Amber Rudd’s resignation has clearly been a blow to the government, but it wasn’t a huge surprise that she went after a week in which many of her closest political allies were booted out of the Tory party. What is more of a surprise is that she accepted a cabinet job with Boris Johnson in the first place. MPs who were being offered jobs when the Prime Minister took over had conversations with Johnson’s top aide Dominic Cummings in which he warned that there would be what he termed ‘collateral damage’ to the Conservative party as a result of his efforts to get Brexit sorted. They can’t believe Rudd didn’t take a step back and think about what that damage would entail.

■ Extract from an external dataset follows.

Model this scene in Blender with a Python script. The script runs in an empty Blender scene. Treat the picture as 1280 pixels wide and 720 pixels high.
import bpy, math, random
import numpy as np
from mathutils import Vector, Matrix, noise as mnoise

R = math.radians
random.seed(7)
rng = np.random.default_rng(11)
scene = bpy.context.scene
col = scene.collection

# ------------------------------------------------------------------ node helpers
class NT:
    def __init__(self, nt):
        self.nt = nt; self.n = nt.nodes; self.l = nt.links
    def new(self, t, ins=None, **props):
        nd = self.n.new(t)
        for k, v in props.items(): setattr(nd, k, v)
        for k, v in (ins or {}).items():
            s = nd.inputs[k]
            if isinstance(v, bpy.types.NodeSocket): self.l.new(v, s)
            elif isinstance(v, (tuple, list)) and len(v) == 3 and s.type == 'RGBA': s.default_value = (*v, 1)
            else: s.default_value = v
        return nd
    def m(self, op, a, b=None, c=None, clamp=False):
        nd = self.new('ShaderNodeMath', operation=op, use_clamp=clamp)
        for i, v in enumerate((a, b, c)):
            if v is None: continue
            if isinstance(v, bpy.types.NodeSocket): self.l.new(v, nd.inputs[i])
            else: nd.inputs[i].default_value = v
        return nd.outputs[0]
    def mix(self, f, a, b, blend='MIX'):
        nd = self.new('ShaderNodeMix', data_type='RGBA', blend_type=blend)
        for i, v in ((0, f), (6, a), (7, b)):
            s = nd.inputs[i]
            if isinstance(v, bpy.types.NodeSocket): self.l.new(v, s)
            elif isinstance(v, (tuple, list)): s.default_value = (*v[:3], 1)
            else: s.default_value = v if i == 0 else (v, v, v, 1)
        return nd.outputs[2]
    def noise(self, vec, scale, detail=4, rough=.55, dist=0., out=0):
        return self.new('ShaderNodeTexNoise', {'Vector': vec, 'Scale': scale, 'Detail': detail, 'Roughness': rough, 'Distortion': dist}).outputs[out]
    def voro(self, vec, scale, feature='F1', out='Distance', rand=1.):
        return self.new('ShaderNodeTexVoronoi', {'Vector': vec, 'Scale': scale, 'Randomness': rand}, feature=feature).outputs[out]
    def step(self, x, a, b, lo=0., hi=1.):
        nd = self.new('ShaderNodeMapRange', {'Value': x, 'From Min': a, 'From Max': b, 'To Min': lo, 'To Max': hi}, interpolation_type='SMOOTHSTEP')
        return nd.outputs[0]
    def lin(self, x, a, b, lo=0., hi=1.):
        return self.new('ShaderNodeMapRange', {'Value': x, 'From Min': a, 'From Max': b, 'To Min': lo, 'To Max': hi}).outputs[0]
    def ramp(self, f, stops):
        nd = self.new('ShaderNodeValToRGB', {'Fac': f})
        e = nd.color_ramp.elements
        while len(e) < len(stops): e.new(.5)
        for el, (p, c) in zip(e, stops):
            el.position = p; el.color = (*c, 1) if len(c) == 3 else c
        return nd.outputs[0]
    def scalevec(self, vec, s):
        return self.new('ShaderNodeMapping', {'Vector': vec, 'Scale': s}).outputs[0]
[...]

That said, there are nerves about how much more damage the party can take. Even those in Number 10 who are supportive of Cummings are placing a heavy emphasis on the need to ‘take the party along with you’. One Brexiteer MP says: ‘The thing about Dom is that he doesn’t care about how much collateral damage he has caused. The question is whether Boris is prepared to rein him in at all.’ Another senior Tory, who thinks it was right to expel the rebels last week, argues that while he has great faith in Cummings’ ability to understand what the popular mood of the country is, the PM’s adviser still ‘doesn’t understand parliament’, which is why things have been quite so torrid.
Johnson might not want to rein in Cummings: after all, he needs him to get Britain out of the European Union by 31 October, do or die. But the Prime Minister does need to make an effort with his MPs himself. As I reported last week, he was buzzing about in the Commons tearoom, wooing MPs, and I understand that he has a number of meetings with Conservative backbenchers today.
The party is still in a state of shock, but one thing that has helped the remaining MPs bond together is the way some of their ex-colleagues have been behaving. In particular, Philip Hammond’s claim that the party ‘has been taken over by unelected advisors, entryists and usurpers who who are trying to turn it from a broad church into an extreme right-wing faction’ has exercised a lot of them.
The conversation in one of the Conservative WhatsApp groups last night took an unexpected turn when Brexiteer Steve Baker shared a passage from the Bible, Romans 12, which he said he hoped would ‘help us individually and together to succeed in the midst of difficulty’. One of the verses in this part of scripture tells readers that ‘if your enemy is hungry, feed him; if he is thirsty, give him something to drink. In doing this, you will heap burning coals on his head’. Baker asked his colleagues ‘not to reply in kind but to bless those who curse us’. It’s not clear whether everyone will heed his advice, but what is clear is that some of the comments from ex-colleagues have irritated Conservative MPs sufficiently to make them want to get on with one another a little better.